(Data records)
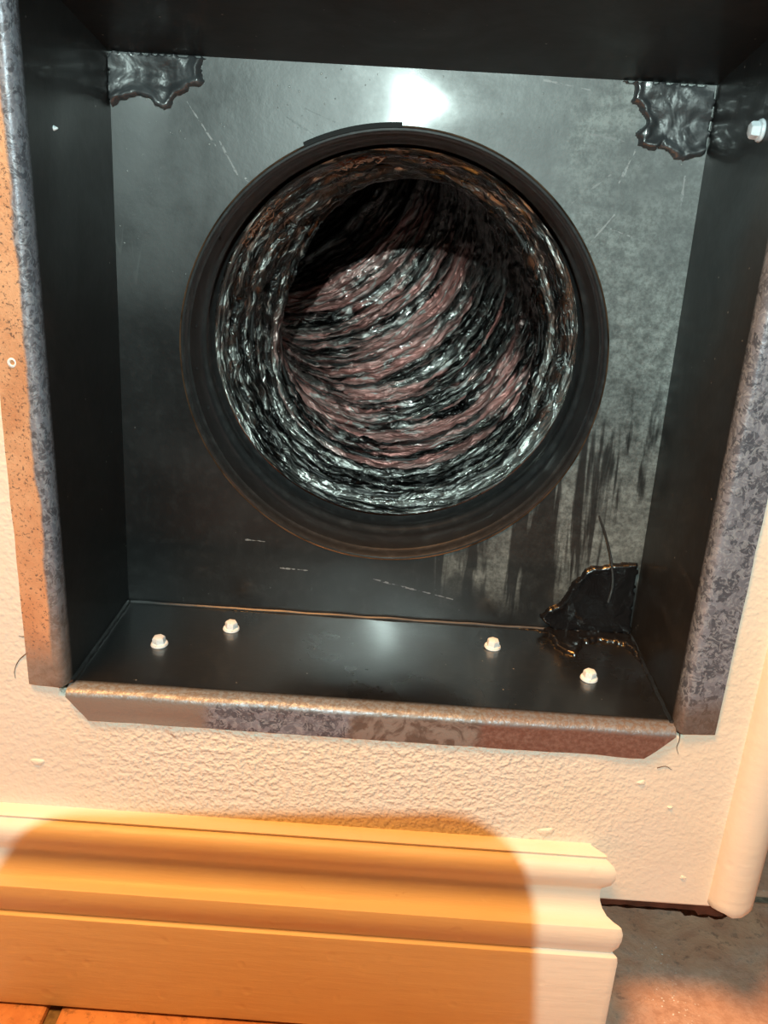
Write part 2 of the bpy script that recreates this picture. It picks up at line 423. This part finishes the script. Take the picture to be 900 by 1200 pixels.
# moulded baseboard
def pz(py, Y): return on_y(0, py, Y).z       # heights read along one column of the mouldings
BB = [(0, pz(940, 0)), (-.0035, pz(940, 0)-.0004), (-.0072, pz(952, -.0072)), (-.0085, pz(955, -.0085)),
      (-.0078, pz(957, -.0078)), (-.0095, pz(961, -.0095)), (-.0118, pz(967, -.0118)), (-.0132, pz(974, -.0132)), (-.0132, pz(982, -.0132)), (-.0118, pz(988, -.0118)), (-.0085, pz(991.5, -.0085)),
      (-.0080, pz(994, -.008)), (-.0082, pz(999, -.0082)), (-.0086, pz(1006, -.0086)), (-.0100, pz(1015, -.0100)), (-.0124, pz(1024, -.0124)), (-.0155, pz(1031, -.0155)), (-.0178, pz(1035, -.0178)),
      (-.0190, pz(1038, -.0190)), (-.0200, pz(1045, -.0200)), (-.0200, pz(1053, -.0200)), (-.0192, pz(1060, -.0192)), (-.0172, pz(1065.5, -.0172)),
      (-.0180, pz(1068, -.0180)), (-.0195, pz(1072, -.0195)), (-.0200, pz(1078, -.0200)), (-.0200, pz(1170, -.0200)), (-.0196, FLOOR_Z+.0022), (0, FLOOR_Z+.0022)]
def baseboard():
    bm = bmesh.new()
    XE = .1195
    rows = []
    for x in [-.85, -.4, -.2, -.1, 0, .1]: rows.append([Vector((x, y, z)) for y, z in BB])
    for off, sc in ((-.004, 1), (-.0012, .995), (0, .96)):
        rows.append([Vector((XE+off+(-y)*1.0, y*sc, z)) for y, z in BB])
    V = loft(bm, rows, True); bm.faces.new(V[0]); bm.faces.new(V[-1])
    o = obj('baseboard_front', bm, M_TRIM, angle=38); o['kind'] = 'structure'
    return o
baseboard()

# floor: grout bed with terracotta tiles
bm = bmesh.new(); box(bm, (-1.1, -.50, FLOOR_Z-.03), (1.3, 1.6, FLOOR_Z-.0035))
FLOOR = obj('floor', bm, M_GROUT, smooth=False); FLOOR['kind'] = 'structure'
def tile_mesh():
    bm = bmesh.new(); box(bm, (-.148, -.148, -.012), (.148, .148, 0), .0025, 2)
    for v in bm.verts:
        k = noise.noise(Vector((v.co.x*9, v.co.y*9, 3))); v.co.x += k*.001; v.co.y -= k*.001
    me = bpy.data.meshes.new('tile'); bmesh.ops.recalc_face_normals(bm, faces=bm.faces[:]); bm.to_mesh(me); bm.free(); me.materials.append(M_TILE)
    return me
tm = tile_mesh()
gx = on_z(62, 1185, FLOOR_Z).x
for i in range(-3, 5):
    for j in range(-1, 5):
        o = bpy.data.objects.new('tile', tm); COL.objects.link(o); o.parent = FLOOR
        o.location = (gx+.1515+i*.303, -.20+.1515+j*.303, FLOOR_Z+random.uniform(-.0006, .0004))
        o.rotation_euler = (random.uniform(-.002, .002), random.uniform(-.002, .002), math.pi*random.randint(0, 1)+random.uniform(-.003, .003))

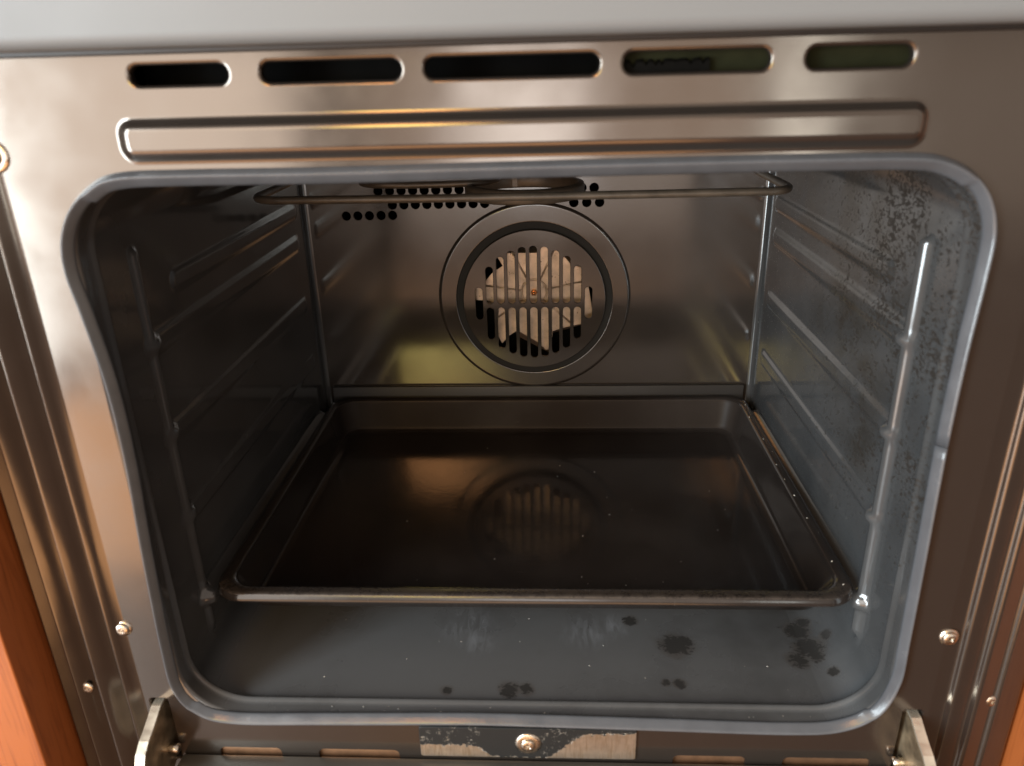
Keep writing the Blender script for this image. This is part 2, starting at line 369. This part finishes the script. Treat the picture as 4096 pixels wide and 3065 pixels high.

Work to complete. Quote the entries above word for word. Leave the images out.

Result.
Write part 2 of the bpy script that recreates this picture. It picks up at line 423. This part finishes the script. Take the picture to be 900 by 1200 pixels.
# moulded baseboard
def pz(py, Y): return on_y(0, py, Y).z       # heights read along one column of the mouldings
BB = [(0, pz(940, 0)), (-.0035, pz(940, 0)-.0004), (-.0072, pz(952, -.0072)), (-.0085, pz(955, -.0085)),
      (-.0078, pz(957, -.0078)), (-.0095, pz(961, -.0095)), (-.0118, pz(967, -.0118)), (-.0132, pz(974, -.0132)), (-.0132, pz(982, -.0132)), (-.0118, pz(988, -.0118)), (-.0085, pz(991.5, -.0085)),
      (-.0080, pz(994, -.008)), (-.0082, pz(999, -.0082)), (-.0086, pz(1006, -.0086)), (-.0100, pz(1015, -.0100)), (-.0124, pz(1024, -.0124)), (-.0155, pz(1031, -.0155)), (-.0178, pz(1035, -.0178)),
      (-.0190, pz(1038, -.0190)), (-.0200, pz(1045, -.0200)), (-.0200, pz(1053, -.0200)), (-.0192, pz(1060, -.0192)), (-.0172, pz(1065.5, -.0172)),
      (-.0180, pz(1068, -.0180)), (-.0195, pz(1072, -.0195)), (-.0200, pz(1078, -.0200)), (-.0200, pz(1170, -.0200)), (-.0196, FLOOR_Z+.0022), (0, FLOOR_Z+.0022)]
def baseboard():
    bm = bmesh.new()
    XE = .1195
    rows = []
    for x in [-.85, -.4, -.2, -.1, 0, .1]: rows.append([Vector((x, y, z)) for y, z in BB])
    for off, sc in ((-.004, 1), (-.0012, .995), (0, .96)):
        rows.append([Vector((XE+off+(-y)*1.0, y*sc, z)) for y, z in BB])
    V = loft(bm, rows, True); bm.faces.new(V[0]); bm.faces.new(V[-1])
    o = obj('baseboard_front', bm, M_TRIM, angle=38); o['kind'] = 'structure'
    return o
baseboard()

# floor: grout bed with terracotta tiles
bm = bmesh.new(); box(bm, (-1.1, -.50, FLOOR_Z-.03), (1.3, 1.6, FLOOR_Z-.0035))
FLOOR = obj('floor', bm, M_GROUT, smooth=False); FLOOR['kind'] = 'structure'
def tile_mesh():
    bm = bmesh.new(); box(bm, (-.148, -.148, -.012), (.148, .148, 0), .0025, 2)
    for v in bm.verts:
        k = noise.noise(Vector((v.co.x*9, v.co.y*9, 3))); v.co.x += k*.001; v.co.y -= k*.001
    me = bpy.data.meshes.new('tile'); bmesh.ops.recalc_face_normals(bm, faces=bm.faces[:]); bm.to_mesh(me); bm.free(); me.materials.append(M_TILE)
    return me
tm = tile_mesh()
gx = on_z(62, 1185, FLOOR_Z).x
for i in range(-3, 5):
    for j in range(-1, 5):
        o = bpy.data.objects.new('tile', tm); COL.objects.link(o); o.parent = FLOOR
        o.location = (gx+.1515+i*.303, -.20+.1515+j*.303, FLOOR_Z+random.uniform(-.0006, .0004))
        o.rotation_euler = (random.uniform(-.002, .002), random.uniform(-.002, .002), math.pi*random.randint(0, 1)+random.uniform(-.003, .003))

Keep writing the Blender script for this image. This is part 2, starting at line 369. This part finishes the script. Treat the picture as 4096 pixels wide and 3065 pixels high.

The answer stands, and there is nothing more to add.